The new Twilight Zone series did a story where a nuclear accident site was buried. I think the colonel is confusing something he saw on TV with fact.
"What had happened in the earlier days of nuclear development, the nuclear industry itself, and for many of it's manufacturers, was a major change in the way they made things. In making the rods that are used to moderate the activity in a nuclear plant, you had to have carbon.They knew exactly what the rods had to be made out of."Before the dawn of the nuclear age pure carbon met certain standards of purity, and that was good enough. But in the nuclear era, pure carbon had to be completely pure and all of what you might say was the rare earth content had to be extracted from the carbon.
"Well, they hadn't built one of these nuclear things before and they didn't realize that, so the carbon had not been purified the way it had to be."
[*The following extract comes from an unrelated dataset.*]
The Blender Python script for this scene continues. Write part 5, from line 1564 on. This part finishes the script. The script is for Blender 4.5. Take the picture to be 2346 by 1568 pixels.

"When they put the rods in, they not only increased the activity but as they went to take them out, the rare earth bits that were left in the carbon rods excited the activity and it went critical."You don't take control rods out to stop the reaction, you put them in!
"It's still critical, it's still boiling."What is boiling? Windscale was air-cooled, not water-cooled.
"Well after all these years, the British government is still suing newspapers and other publications demanding that they not mention Windscale. Now what a ridiculous thing to think that there is any kind of secrecy or security that would be worth applying to a project 40 years after it happened, And my goodness millions of technicians know about it, they have all told each other. I heard it in a briefing in the Pentagon, within days of when it happened.A great website to read about the accident is here:"Secrecy is a tool that is applied when the government doesn't want you to know they are doing something that probably they shouldn't be doing anyway."
http://www.border-tv.com/wind/wind.htm
Ironically, it is the transcript of a TV documentary! So much for government censorship!
When I first read Prouty's commentary on Windscale I suspected he was confusing Windscale with something else. A "Twilight Zone" episode where a nuclear accident was buried was the first thing to pop into my mind but then I saw a web site that made everything clear. The control rods at Chernobyl had graphite tips and when they were inserted in an attempt to shut down the reactor, the graphite increased the activity! So Prouty not only confused the control rod issue (they did increase the activity when inserted but they were not the cause of the accident; they were not improperly designed) but he completely confused Chernobyl with Windscale!
It's all on PBS' web site:
http://www.pbs.org/wgbh/pages/frontline/shows/reaction/readings/chernobyl.html
As for Windscale being covered over: the plant is still in operation, and the reactor where the accident occured is still standing, although contained in a massive bioshield box (rather than covered over with a mountain of dirt).